East Londoners must also litigate in Makhanda (Grahamstown), although criminal and civil circuit courts of the Makhanda high court sit in East London.
Further north, people in Barkly East, Elliot, Indwe, Maclear and Ugie must also seek justice in Makhanda, although their nearest high court is in Mthatha, originally constituted as part of Transkei.
Lamola said Moseneke’s committee, which was appointed in June last year, was consulting judges president of the high court divisions and “other key stakeholders”. Among issues he expected advice on was what factors to consider in establishing additional local high court seats.
At least two attorneys, who spoke on condition of anonymity, said they were concerned that the high court in East London may disappear in the rationalisation process.
Eastern Cape judge president Selby Mbenenge confirmed that he had made representations to the committee on behalf of his division, but said it was not the right time to share his representations.

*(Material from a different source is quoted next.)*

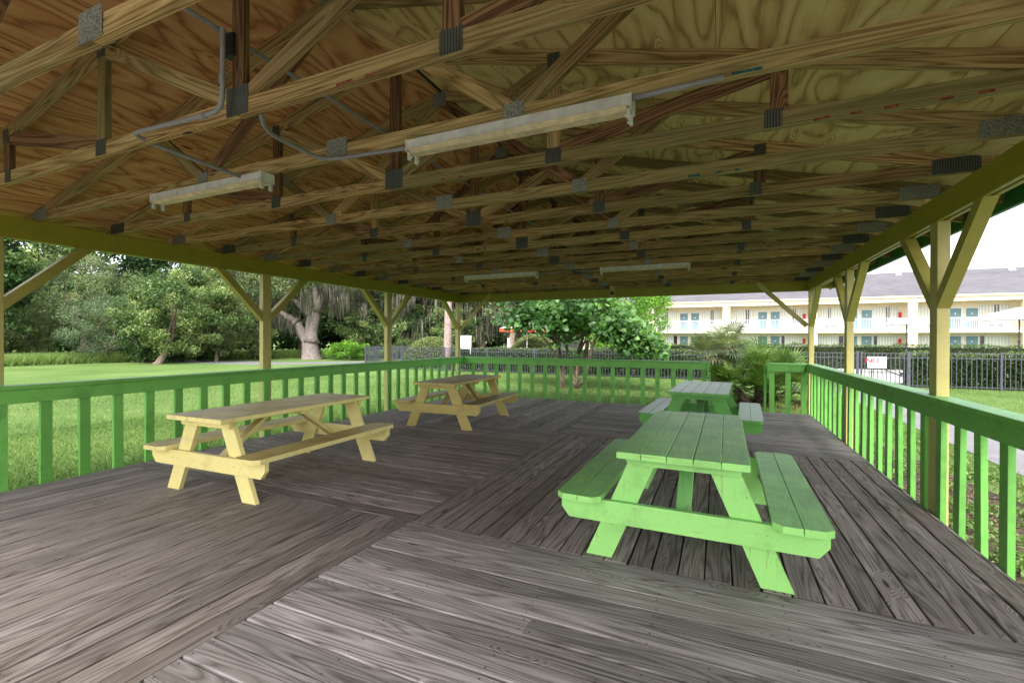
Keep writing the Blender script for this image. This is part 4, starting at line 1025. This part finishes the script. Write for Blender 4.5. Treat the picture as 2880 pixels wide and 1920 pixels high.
# gate
gate = empty('metal_gate', (4.72, 20.38, GZ)); tag(gate, 'dark metal picket gate between the two fences, carrying the NO sign', 'gate')
mb = MB()
for z in (.04, 1.03, 1.19): mb.box(.05, 1.33, -.013, .013, z, z+.028)
for k in range(10): x = .13+k*.125; mb.box(x-.01, x+.01, -.0155, .0155, .05, 1.215)
mb.build('gate_panel', M['iron'], gate)
MB().box(0, .05, -.028, .028, 0, 1.26, c=.003).build('gate_post', M['iron'], gate)
MB().box(-.10, -.05, -.028, .028, 0, 1.26, c=.003).build('gate_post', M['iron'], gate)
MB().box(1.335, 1.41, -.04, .04, 0, 1.26, c=.003).build('gate_post', M['iron'], gate)
MB().tube([(-.02, -.04, .98), (-.12, -.06, 1.0), (-.2, -.06, .92), (-.3, -.05, .90)], .014, 6).build('latch', M['iron'], gate)
# pool hand rail beyond gate
hr = MB().tube([(5.35, 21.6, GZ), (5.35, 21.6, .40), (5.42, 21.6, .43), (6.35, 21.7, .02), (6.35, 21.7, GZ)], .02, 8).build('hand_rail', M['iron']); tag(hr, 'sloping dark metal handrail behind the gate', 'handrail')
# signs
def text_obj(body, size, loc, mat, parent, ax='CENTER', bold=0.):
    cu = bpy.data.curves.new('lettering', 'FONT'); cu.body = body; cu.size = size; cu.align_x = ax; cu.extrude = .001; cu.offset = bold
    tmp = bpy.data.objects.new('tmp', cu); sc.collection.objects.link(tmp)
    dg = bpy.context.evaluated_depsgraph_get(); me = bpy.data.meshes.new_from_object(tmp.evaluated_get(dg))
    bpy.data.objects.remove(tmp)
    me.transform(Matrix.Rotation(R(90), 4, 'X')); o = bpy.data.objects.new('lettering', me); sc.collection.objects.link(o)
    me.materials.clear(); me.materials.append(mat); o.parent = parent; o.location = loc; return o
M['white'] = plain('white_sign', (.80, .80, .82), .5, noise=.03)
M['red'] = plain('sign_red', (.55, .02, .04), .5); M['greytext'] = plain('sign_grey', (.33, .34, .40), .6)
s1 = MB().box(-.275, .275, -.004, .004, 0, .40).build('pool_sign', M['white']); s1.location = (5.19, 20.35, .40)
tag(s1, 'white sign with red NO lettering hung on the metal gate', 'sign')
text_obj('NO', .235, (-.130, -.0055, .185), M['red'], s1, bold=.010)
for k, wd_ in enumerate(('DIVING', 'GLASS', 'PETS')): text_obj(wd_, .067, (.02, -.0055, .30-.066*k), M['greytext'], s1, 'LEFT')
for z, a, b in ((.10, -.16, .14), (.045, -.21, .21)):
    mb = MB(); x = a
    while x < b:
        w_ = random.uniform(.012, .03); mb.box(x, x+w_, -.0062, -.0048, z, z+random.uniform(.016, .026)); x += w_+random.uniform(.008, .02)
    mb.build('faint_lettering', M['greytext'], s1)
s2 = MB().box(-.34, .34, -.01, .01, 0, .68).build('rules_sign', M['white']); s2.location = (-11.77, 20.5, .88)
tag(s2, 'blank-looking white sign board above the fence beside the pavilion corner post', 'sign')
M['faint'] = plain('faded_print', (.55, .55, .57), .6, noise=.05)
for z, a, b, h_ in ((.52, -.14, .16, .05), (.40, -.2, .18, .02), (.33, -.18, .2, .02), (.62, -.2, .2, .018)):
    mb = MB(); x = a
    while x < b:
        w_ = random.uniform(.02, .05); mb.box(x, x+w_, -.0125, -.0105, z, z+h_); x += w_+.018
    mb.build('faded_lettering', M['faint'], s2)
mb = MB(); mb.box(-.30, -.26, .012, .04, -.25, .6); mb.box(.26, .30, .012, .04, -.25, .6); mb.build('sign_leg', M['white'], s2)
wp = MB().box(-10.05, -9.93, 21.9, 22.0, GZ, 1.45, c=.004).build('white_post', M['white']); tag(wp, 'slim white post standing below the red and white umbrella', 'post')

# umbrellas ---------------------------------------------------------------------------------------
def umbrella(loc, rr, zr, za, mats, label, pole='iron', valance=0., n=8, tilt=0):
    root = empty('patio_umbrella', loc, .3); tag(root, label, 'umbrella', 'patio umbrellas by the pool'); mb = MB()
    for k in range(n):
        a0, a1 = 2*math.pi*k/n, 2*math.pi*(k+1)/n; b = len(mb.v)
        for rad_, z in ((.02, za), (rr*.55, zr+(za-zr)*.52), (rr, zr)):
            for a in (a0, a1): mb.v.append(Vector((rad_*math.cos(a), rad_*math.sin(a), z)))
        mb.face([b, b+2, b+3, b+1], [(0, 0)]*4, (0, 0), 0); mb.face([b+2, b+4, b+5, b+3], [(0, 0)]*4, (0, 0), 0)
        if valance:
            b2 = len(mb.v)
            for a in (a0, a1): mb.v.append(Vector((rr*math.cos(a), rr*math.sin(a), zr-valance)))
            mb.face([b+4, b2, b2+1, b+5], [(0, 0)]*4, (0, 0), 1)
    cn = mb.build('canopy', mats, root); md = cn.modifiers.new('thick', 'SOLIDIFY'); md.thickness = .004
    mb = MB(); mb.tube([(0, 0, 0), (0, 0, za+.06)], .024, 8); mb.build('pole', M[pole], root)
    mb = MB(); mb.tube([(0, 0, 0), (0, 0, .12)], .22, 14); mb.build('base', M[pole], root)
    mb = MB()
    for k in range(n):
        a = 2*math.pi*k/n; mb.tube([(rr*.97*math.cos(a), rr*.97*math.sin(a), zr-.01), (0.03*math.cos(a), .03*math.sin(a), za-.05)], .008, 4)
    mb.build('ribs', M[pole], root)
    mb = MB(); mb.tube([(0, 0, za*.52), (0, 0, za*.52+.12)], .045, 8); mb.build('crank', M[pole], root); return root
cw = plain('white_canvas', (.80, .77, .73), .8, noise=.03); cg = plain('grey_white_canvas', (.62, .64, .68), .8, noise=.04); cr_ = plain('red_canvas', (.62, .12, .06), .7, noise=.05)
umbrella((11.0, 25.1, GZ), 1.62, 2.50, 3.0, [cw, cw], 'large cream umbrella in front of the motel at the right edge', valance=.0)
umbrella((8.2, 27.7, GZ), 1.15, 2.42, 2.72, [cg, cg], 'smaller grey-white umbrella in front of the motel, left of the near right post')
umbrella((-9.35, 22.9, GZ), 1.5, 2.25, 2.62, [cw, cr_], 'white umbrella with a red valance, half hidden by the heart-leaved tree', valance=.2, pole='white')
umbrella((-4.3, 27.4, GZ), 1.2, 1.30, 1.62, [cw, cw], 'low white umbrella seen through the leaves beyond the hedge')

# ------------------------------------------------------------------ MOTEL
mot = empty('motel', (9, 58, GZ)); tag(mot, 'long two-storey cream motel with teal doors, white balcony rails and grey shingle roof', 'motel')
MO = Vector(mot.location)
def mk(mb, name, mat, parent=None):
    o = mb.build(name, mat)
    if parent: o.parent = parent
    else: o.parent = mot; o.matrix_parent_inverse = Matrix.Translation(-MO)
    return o
m_wall = plain('cream_yellow_stucco', (.70, .62, .46), .9, noise=.05, scale=3); m_white = plain('white_trim', (.62, .62, .63), .7, noise=.03)
m_pale = plain('pale_fascia', (.72, .63, .45), .8, noise=.03); m_door = plain('teal_door', (.12, .21, .24), .5, noise=.05)
m_gut = plain('peach_gutter', (.74, .55, .33), .6, noise=.04); m_dark = plain('dark_glass', (.03, .025, .035), .15, noise=.02, spec=.6)
t = NT('pleated_curtain'); wv = t.new('ShaderNodeTexWave'); wv.inputs['Scale'].default_value = 1.3; wv.inputs['Distortion'].default_value = 1.2; wv.bands_direction = 'X'; t.lk(t.obj(), wv.inputs['Vector'])
m_curt = t.set(t.ramp(wv.outputs['Fac'], ((.1, (.44, .45, .41)), (.7, (.62, .63, .58)))), .9, .1)
t = NT('motel_shingles'); br = t.new('ShaderNodeTexBrick'); br.inputs['Scale'].default_value = 1.; br.inputs['Color1'].default_value = (.105, .10, .115, 1); br.inputs['Color2'].default_value = (.13, .125, .138, 1); br.inputs['Mortar'].default_value = (.085, .08, .09, 1)
br.inputs['Brick Width'].default_value = .6; br.inputs['Row Height'].default_value = .3; br.inputs['Mortar Size'].default_value = .02; t.lk(t.obj(), br.inputs['Vector'])
nn_ = t.noise(t.mapv(t.obj(), (.25, .6, 1)), 1, 5, .6); m_roof = t.set(t.mix(t.ramp(nn_, ((.35, 0.), (.7, .5))), br.outputs[0], (.16, .155, .17)), .9, .15)
WX0, WX1, FY, WY = -18.5, 38.0, 57.5, 59.0
zf1, zs0, zs1, zt2 = -.25, 2.16, 2.46, 5.18
mk(MB().box(WX0, WX1, WY, WY+8.5, GZ, zt2+.3), 'wall', m_wall)
mk(MB().box(WX0-.2, WX1+.2, FY-.05, WY-.002, zs0, zs1), 'balcony_slab', m_pale)
mk(MB().box(WX0-.2, WX1+.2, FY-.1, FY+.02, zt2, 5.62), 'fascia', m_pale)
mk(MB().box(WX0-.3, WX1+.3, FY-.24, FY-.102, 5.60, 5.78), 'gutter', m_gut)
mk(MB().box(WX0-.2, WX1+.2, FY+.022, WY-.002, zt2+.05, zt2+.1), 'soffit', m_wall)
# roof slopes
mb = MB(); mb.prism([(FY-.24, 5.74), (63.5, 8.84), (69.8, 5.74)], 'x', WX0-.5, WX1+.5); mk(mb, 'roof', m_roof)
ro = bpy.data.objects['roof']
for x in (3.5, 14.6, 17.9, 27.0, 31.0):
    v_ = MB().prism([(62.7, 8.43), (63.35, 8.77), (63.35, 8.86), (63.0, 8.70)], 'x', x-.25, x+.25).build('roof_vent', m_white); v_.parent = ro
P8 = 8.32
def door(x, z, ex):
    d_ = mk(MB().box(x, x+.88, WY-.045, WY-.003, z+.02, z+2.07), 'door', m_door)
    f_ = MB(); f_.box(x-.08, x-.002, WY-.06, WY-.002, z, z+2.16); f_.box(x+.882, x+.96, WY-.06, WY-.002, z, z+2.16); f_.box(x-.002, x+.882, WY-.06, WY-.002, z+2.075, z+2.16)
    f_ = f_.build('frame', m_white); f_.parent = d_
    n_ = MB().tube([(x+.44, WY-.05, z+1.55), (x+.44, WY-.06, z+1.55)], .07, 8).build('number_disc', m_white); n_.parent = d_
    h_ = MB().box(x+.76, x+.82, WY-.10, WY-.046, z+.98, z+1.06).build('handle', m_white); h_.parent = d_
def window(x0, x1, z0, z1, gap, gap2=None):
    w_ = mk(MB().box(x0, x1, WY-.03, WY-.003, z0, z1), 'window', m_curt)
    f_ = MB(); xm = (gap[0]+gap[1])/2
    f_.box(xm-.03, xm+.03, WY-.07, WY-.04, z0, z1); f_.box(x0-.05, x0, WY-.07, WY-.004, z0, z1); f_.box(x1, x1+.05, WY-.07, WY-.004, z0, z1); f_.box(x0-.05, x1+.05, WY-.07, WY-.004, z0-.06, z0-.001)
    f_ = f_.build('frame', m_white); f_.parent = w_
    mbp = MB().box(gap[0], gap[1], WY-.036, WY-.031, z0, z1)
    if gap2: mbp.box(gap2[0], gap2[1], WY-.036, WY-.031, z0, z1)
    p_ = mbp.build('pane', m_dark); p_.parent = w_
def ac(x, z):
    a_ = mk(MB().box(x-.52, x+.52, WY-.10, WY-.004, z-.17, z+.17), 'air_conditioner', m_white); mb = MB()
    for k in range(9): xx = x-.44+k*.11; mb.box(xx-.035, xx+.035, WY-.112, WY-.1005, z-.13, z+.13)
    g_ = mb.build('grille', m_dark); g_.parent = a_
npick = 0
for k in range(-1, 5):
    c = -7.45+P8*k
    o_ = mk(MB().box(c-.38, c+.38, FY-.02, FY+.42, GZ, zt2), 'column', m_wall)
    ws = [(c+.55, c+2.98), (c+5.55, c+7.7)]
    for i_, (a, b) in enumerate(ws):
        if b > WX1 or a < WX0: continue
        g0 = a+.55*(b-a)+random.uniform(-.3, .2); z0 = zs1+.78
        window(a, b, z0, zt2-.35, (g0-.05, g0+random.uniform(.18, .4)))
        mk(MB().box(a, b, WY-.028, WY-.0035, zs1, z0-.062), 'window_apron', m_white); ac((a+b)/2+.1, zs1+.42)
        sd_ = (b-.42, b-.02) if i_ == 0 else (a+.02, a+.32)
        window(a, b, .30, 1.86, (g0-.02, g0+.02), sd_ if random.random() < .8 else None)
        mk(MB().box(a, b, WY-.028, WY-.0035, zf1, .238), 'window_apron', m_white); ac((a+b)/2, .0)
    for x in (c+3.28, c+4.52):
        if x < WX1-1: door(x, zs1+.01, 0); door(x, zf1, 0)
    bx = mk(MB().box(c-.72, c-.48, WY-.12, WY-.004, 3.7, 4.25), 'extinguisher_box', M['red']) if k in (2, 3) else None
    if k in (2, 3): mk(MB().box(c-.72, c-.48, WY-.12, WY-.004, 1.0, 1.55), 'extinguisher_box', M['red'])
    # balcony rail panel between columns
    mb = MB(); x0, x1 = c+.385, c+P8-.385
    if x1 < WX1+2:
        mb.box(x0, x1, FY+.03, FY+.07, zs1+1.10, zs1+1.15); mb.box(x0, x1, FY+.03, FY+.07, zs1+.06, zs1+.10)
        m_ = int((x1-x0)/.13)
        for q in range(m_): x = x0+(x1-x0)*(q+.5)/m_; mb.box(x-.012, x+.012, FY+.038, FY+.062, zs1+.10, zs1+1.10)
        mk(mb, 'balcony_rail', m_white)
    mk(MB().box(c-.16, c+.16, FY-.12, FY-.022, 4.95, 5.12), 'wall_lamp', m_white)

At face value, it seems unrealistic that after rationalisation the high courts in East London and Bhisho — 55km apart — can exist as jurisdictionally separate, fully staffed courts.
East London’s attorneys’ association has yet to discuss the matter, while the Bhisho Society of Advocates did not respond to a request for comment.
The former chairperson of the Bhisho Society of Advocates, Mzwai Ntsaluba, has previously said that the crisscrossing of jurisdictional boundaries was a huge distortion that meant additional costs for litigants, including appointing correspondent attorneys.
But there has been little public communication and no public participation in the processes thus far, with Lamola accepting national council of provinces member Enoch Mthethwa’s suggestion on Tuesday that parliamentary constituency offices be used to share information about the rationalisation.
The spokesperson for the justice department, Chrispin Phiri, said that although the rationalisation committee would consider “the user experience” from the point of view of judges and legal practitioners, it had a constitutional obligation to consult and hear of the experiences of people living in these areas.
He said it was possible that once the committee’s first report was produced, the public would be invited to make submissions, so that the process could be finalised by 2023.
The justice department has already dealt with rationalisation and provisioning of the magistrates’ courts.